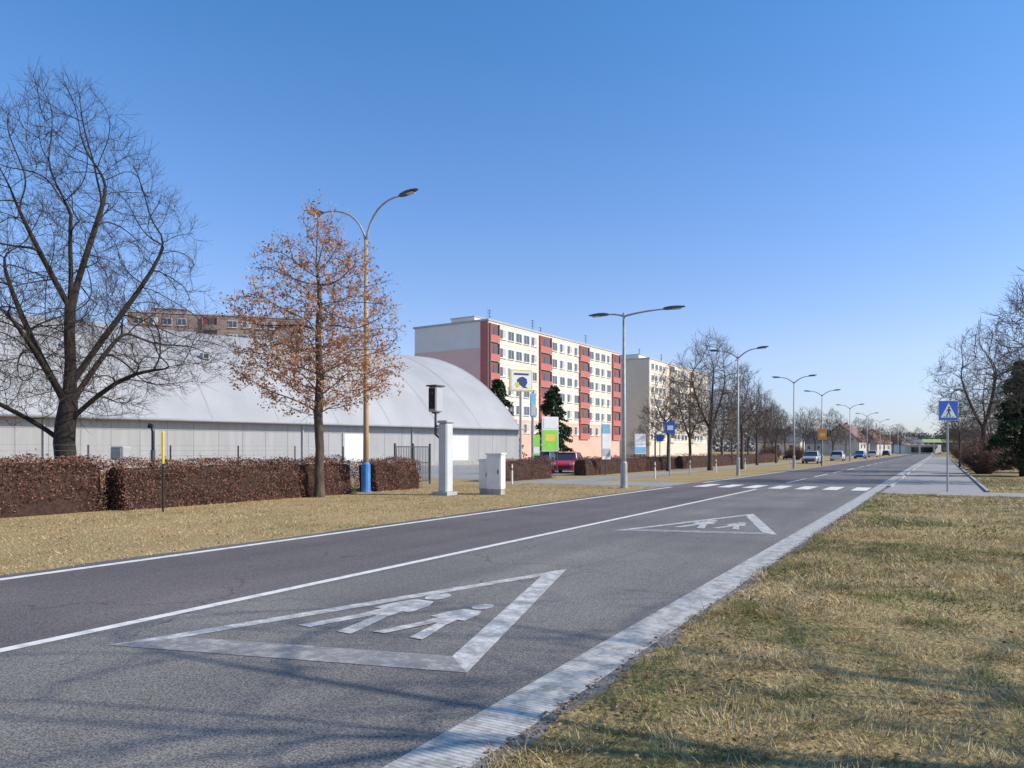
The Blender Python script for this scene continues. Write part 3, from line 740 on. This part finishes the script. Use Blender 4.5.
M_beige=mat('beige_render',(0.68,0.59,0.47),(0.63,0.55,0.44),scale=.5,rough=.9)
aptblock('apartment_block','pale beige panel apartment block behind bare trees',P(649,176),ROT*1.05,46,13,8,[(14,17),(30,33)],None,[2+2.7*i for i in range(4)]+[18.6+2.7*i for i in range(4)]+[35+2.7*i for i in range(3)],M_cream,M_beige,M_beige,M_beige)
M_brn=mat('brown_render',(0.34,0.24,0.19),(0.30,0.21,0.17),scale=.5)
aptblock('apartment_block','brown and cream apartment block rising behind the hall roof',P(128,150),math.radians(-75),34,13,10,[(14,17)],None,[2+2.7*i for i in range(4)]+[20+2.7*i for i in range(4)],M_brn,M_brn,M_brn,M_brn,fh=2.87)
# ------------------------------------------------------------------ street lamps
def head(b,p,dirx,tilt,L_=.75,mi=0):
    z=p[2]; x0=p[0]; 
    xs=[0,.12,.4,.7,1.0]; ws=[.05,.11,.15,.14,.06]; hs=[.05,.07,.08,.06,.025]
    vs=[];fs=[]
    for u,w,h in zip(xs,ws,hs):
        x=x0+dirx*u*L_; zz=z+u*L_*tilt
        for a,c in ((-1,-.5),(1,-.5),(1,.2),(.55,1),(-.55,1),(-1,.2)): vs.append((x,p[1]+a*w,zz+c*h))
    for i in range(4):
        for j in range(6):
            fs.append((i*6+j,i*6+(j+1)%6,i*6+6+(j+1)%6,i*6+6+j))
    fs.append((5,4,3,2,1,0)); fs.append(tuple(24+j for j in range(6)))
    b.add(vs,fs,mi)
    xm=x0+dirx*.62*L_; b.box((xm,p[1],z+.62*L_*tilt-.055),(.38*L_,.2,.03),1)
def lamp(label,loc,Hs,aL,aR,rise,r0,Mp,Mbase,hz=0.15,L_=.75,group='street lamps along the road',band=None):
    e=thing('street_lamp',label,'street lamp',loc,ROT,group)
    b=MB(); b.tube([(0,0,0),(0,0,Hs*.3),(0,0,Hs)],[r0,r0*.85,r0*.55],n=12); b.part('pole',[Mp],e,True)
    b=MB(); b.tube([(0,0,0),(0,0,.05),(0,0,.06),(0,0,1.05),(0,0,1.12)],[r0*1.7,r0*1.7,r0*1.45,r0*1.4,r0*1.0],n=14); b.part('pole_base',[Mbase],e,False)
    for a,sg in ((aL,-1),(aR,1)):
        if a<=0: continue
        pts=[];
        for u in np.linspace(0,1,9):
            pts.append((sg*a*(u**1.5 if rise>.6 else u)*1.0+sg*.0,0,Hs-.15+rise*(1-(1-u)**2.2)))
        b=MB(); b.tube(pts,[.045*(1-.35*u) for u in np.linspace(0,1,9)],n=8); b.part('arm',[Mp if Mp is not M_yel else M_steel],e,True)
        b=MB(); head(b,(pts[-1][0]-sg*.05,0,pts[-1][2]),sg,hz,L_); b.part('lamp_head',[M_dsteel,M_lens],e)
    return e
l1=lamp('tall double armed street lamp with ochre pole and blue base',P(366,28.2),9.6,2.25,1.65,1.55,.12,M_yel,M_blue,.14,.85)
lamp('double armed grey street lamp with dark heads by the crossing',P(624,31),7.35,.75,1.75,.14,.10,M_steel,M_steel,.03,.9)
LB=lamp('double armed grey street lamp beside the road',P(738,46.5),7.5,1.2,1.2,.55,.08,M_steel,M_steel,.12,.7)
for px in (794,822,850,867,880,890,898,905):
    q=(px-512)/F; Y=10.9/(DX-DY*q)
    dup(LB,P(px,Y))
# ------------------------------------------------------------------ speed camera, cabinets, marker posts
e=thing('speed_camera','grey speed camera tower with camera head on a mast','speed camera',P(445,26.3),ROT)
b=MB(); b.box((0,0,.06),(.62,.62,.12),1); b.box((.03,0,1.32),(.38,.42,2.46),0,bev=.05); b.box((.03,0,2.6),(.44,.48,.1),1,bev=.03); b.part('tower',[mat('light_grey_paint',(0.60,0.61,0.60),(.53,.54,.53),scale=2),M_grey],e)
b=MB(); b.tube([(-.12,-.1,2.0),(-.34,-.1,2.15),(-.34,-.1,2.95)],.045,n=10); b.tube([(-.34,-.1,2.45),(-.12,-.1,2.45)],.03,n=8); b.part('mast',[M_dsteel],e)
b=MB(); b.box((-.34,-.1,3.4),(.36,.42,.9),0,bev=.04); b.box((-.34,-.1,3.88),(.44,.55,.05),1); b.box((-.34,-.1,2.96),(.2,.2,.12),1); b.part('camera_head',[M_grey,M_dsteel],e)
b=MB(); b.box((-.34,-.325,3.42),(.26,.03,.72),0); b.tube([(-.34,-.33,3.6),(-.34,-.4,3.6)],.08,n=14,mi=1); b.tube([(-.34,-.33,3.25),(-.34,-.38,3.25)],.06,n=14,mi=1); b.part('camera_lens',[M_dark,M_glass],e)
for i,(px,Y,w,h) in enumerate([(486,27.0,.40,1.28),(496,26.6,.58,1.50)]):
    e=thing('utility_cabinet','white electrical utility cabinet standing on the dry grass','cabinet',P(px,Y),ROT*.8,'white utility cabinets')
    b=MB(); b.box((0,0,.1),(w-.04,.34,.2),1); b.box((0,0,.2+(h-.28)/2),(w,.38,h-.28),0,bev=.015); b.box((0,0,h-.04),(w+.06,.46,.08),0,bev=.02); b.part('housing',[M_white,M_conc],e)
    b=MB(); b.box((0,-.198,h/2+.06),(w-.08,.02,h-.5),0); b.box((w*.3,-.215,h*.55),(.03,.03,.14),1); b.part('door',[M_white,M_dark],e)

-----

Copy the material above exactly and drop the pictures.

The Blender Python script for this scene continues. Write part 3, from line 740 on. This part finishes the script. Use Blender 4.5.
M_beige=mat('beige_render',(0.68,0.59,0.47),(0.63,0.55,0.44),scale=.5,rough=.9)
aptblock('apartment_block','pale beige panel apartment block behind bare trees',P(649,176),ROT*1.05,46,13,8,[(14,17),(30,33)],None,[2+2.7*i for i in range(4)]+[18.6+2.7*i for i in range(4)]+[35+2.7*i for i in range(3)],M_cream,M_beige,M_beige,M_beige)
M_brn=mat('brown_render',(0.34,0.24,0.19),(0.30,0.21,0.17),scale=.5)
aptblock('apartment_block','brown and cream apartment block rising behind the hall roof',P(128,150),math.radians(-75),34,13,10,[(14,17)],None,[2+2.7*i for i in range(4)]+[20+2.7*i for i in range(4)],M_brn,M_brn,M_brn,M_brn,fh=2.87)
# ------------------------------------------------------------------ street lamps
def head(b,p,dirx,tilt,L_=.75,mi=0):
    z=p[2]; x0=p[0]; 
    xs=[0,.12,.4,.7,1.0]; ws=[.05,.11,.15,.14,.06]; hs=[.05,.07,.08,.06,.025]
    vs=[];fs=[]
    for u,w,h in zip(xs,ws,hs):
        x=x0+dirx*u*L_; zz=z+u*L_*tilt
        for a,c in ((-1,-.5),(1,-.5),(1,.2),(.55,1),(-.55,1),(-1,.2)): vs.append((x,p[1]+a*w,zz+c*h))
    for i in range(4):
        for j in range(6):
            fs.append((i*6+j,i*6+(j+1)%6,i*6+6+(j+1)%6,i*6+6+j))
    fs.append((5,4,3,2,1,0)); fs.append(tuple(24+j for j in range(6)))
    b.add(vs,fs,mi)
    xm=x0+dirx*.62*L_; b.box((xm,p[1],z+.62*L_*tilt-.055),(.38*L_,.2,.03),1)
def lamp(label,loc,Hs,aL,aR,rise,r0,Mp,Mbase,hz=0.15,L_=.75,group='street lamps along the road',band=None):
    e=thing('street_lamp',label,'street lamp',loc,ROT,group)
    b=MB(); b.tube([(0,0,0),(0,0,Hs*.3),(0,0,Hs)],[r0,r0*.85,r0*.55],n=12); b.part('pole',[Mp],e,True)
    b=MB(); b.tube([(0,0,0),(0,0,.05),(0,0,.06),(0,0,1.05),(0,0,1.12)],[r0*1.7,r0*1.7,r0*1.45,r0*1.4,r0*1.0],n=14); b.part('pole_base',[Mbase],e,False)
    for a,sg in ((aL,-1),(aR,1)):
        if a<=0: continue
        pts=[];
        for u in np.linspace(0,1,9):
            pts.append((sg*a*(u**1.5 if rise>.6 else u)*1.0+sg*.0,0,Hs-.15+rise*(1-(1-u)**2.2)))
        b=MB(); b.tube(pts,[.045*(1-.35*u) for u in np.linspace(0,1,9)],n=8); b.part('arm',[Mp if Mp is not M_yel else M_steel],e,True)
        b=MB(); head(b,(pts[-1][0]-sg*.05,0,pts[-1][2]),sg,hz,L_); b.part('lamp_head',[M_dsteel,M_lens],e)
    return e
l1=lamp('tall double armed street lamp with ochre pole and blue base',P(366,28.2),9.6,2.25,1.65,1.55,.12,M_yel,M_blue,.14,.85)
lamp('double armed grey street lamp with dark heads by the crossing',P(624,31),7.35,.75,1.75,.14,.10,M_steel,M_steel,.03,.9)
LB=lamp('double armed grey street lamp beside the road',P(738,46.5),7.5,1.2,1.2,.55,.08,M_steel,M_steel,.12,.7)
for px in (794,822,850,867,880,890,898,905):
    q=(px-512)/F; Y=10.9/(DX-DY*q)
    dup(LB,P(px,Y))
# ------------------------------------------------------------------ speed camera, cabinets, marker posts
e=thing('speed_camera','grey speed camera tower with camera head on a mast','speed camera',P(445,26.3),ROT)
b=MB(); b.box((0,0,.06),(.62,.62,.12),1); b.box((.03,0,1.32),(.38,.42,2.46),0,bev=.05); b.box((.03,0,2.6),(.44,.48,.1),1,bev=.03); b.part('tower',[mat('light_grey_paint',(0.60,0.61,0.60),(.53,.54,.53),scale=2),M_grey],e)
b=MB(); b.tube([(-.12,-.1,2.0),(-.34,-.1,2.15),(-.34,-.1,2.95)],.045,n=10); b.tube([(-.34,-.1,2.45),(-.12,-.1,2.45)],.03,n=8); b.part('mast',[M_dsteel],e)
b=MB(); b.box((-.34,-.1,3.4),(.36,.42,.9),0,bev=.04); b.box((-.34,-.1,3.88),(.44,.55,.05),1); b.box((-.34,-.1,2.96),(.2,.2,.12),1); b.part('camera_head',[M_grey,M_dsteel],e)
b=MB(); b.box((-.34,-.325,3.42),(.26,.03,.72),0); b.tube([(-.34,-.33,3.6),(-.34,-.4,3.6)],.08,n=14,mi=1); b.tube([(-.34,-.33,3.25),(-.34,-.38,3.25)],.06,n=14,mi=1); b.part('camera_lens',[M_dark,M_glass],e)
for i,(px,Y,w,h) in enumerate([(486,27.0,.40,1.28),(496,26.6,.58,1.50)]):
    e=thing('utility_cabinet','white electrical utility cabinet standing on the dry grass','cabinet',P(px,Y),ROT*.8,'white utility cabinets')
    b=MB(); b.box((0,0,.1),(w-.04,.34,.2),1); b.box((0,0,.2+(h-.28)/2),(w,.38,h-.28),0,bev=.015); b.box((0,0,h-.04),(w+.06,.46,.08),0,bev=.02); b.part('housing',[M_white,M_conc],e)
    b=MB(); b.box((0,-.198,h/2+.06),(w-.08,.02,h-.5),0); b.box((w*.3,-.215,h*.55),(.03,.03,.14),1); b.part('door',[M_white,M_dark],e)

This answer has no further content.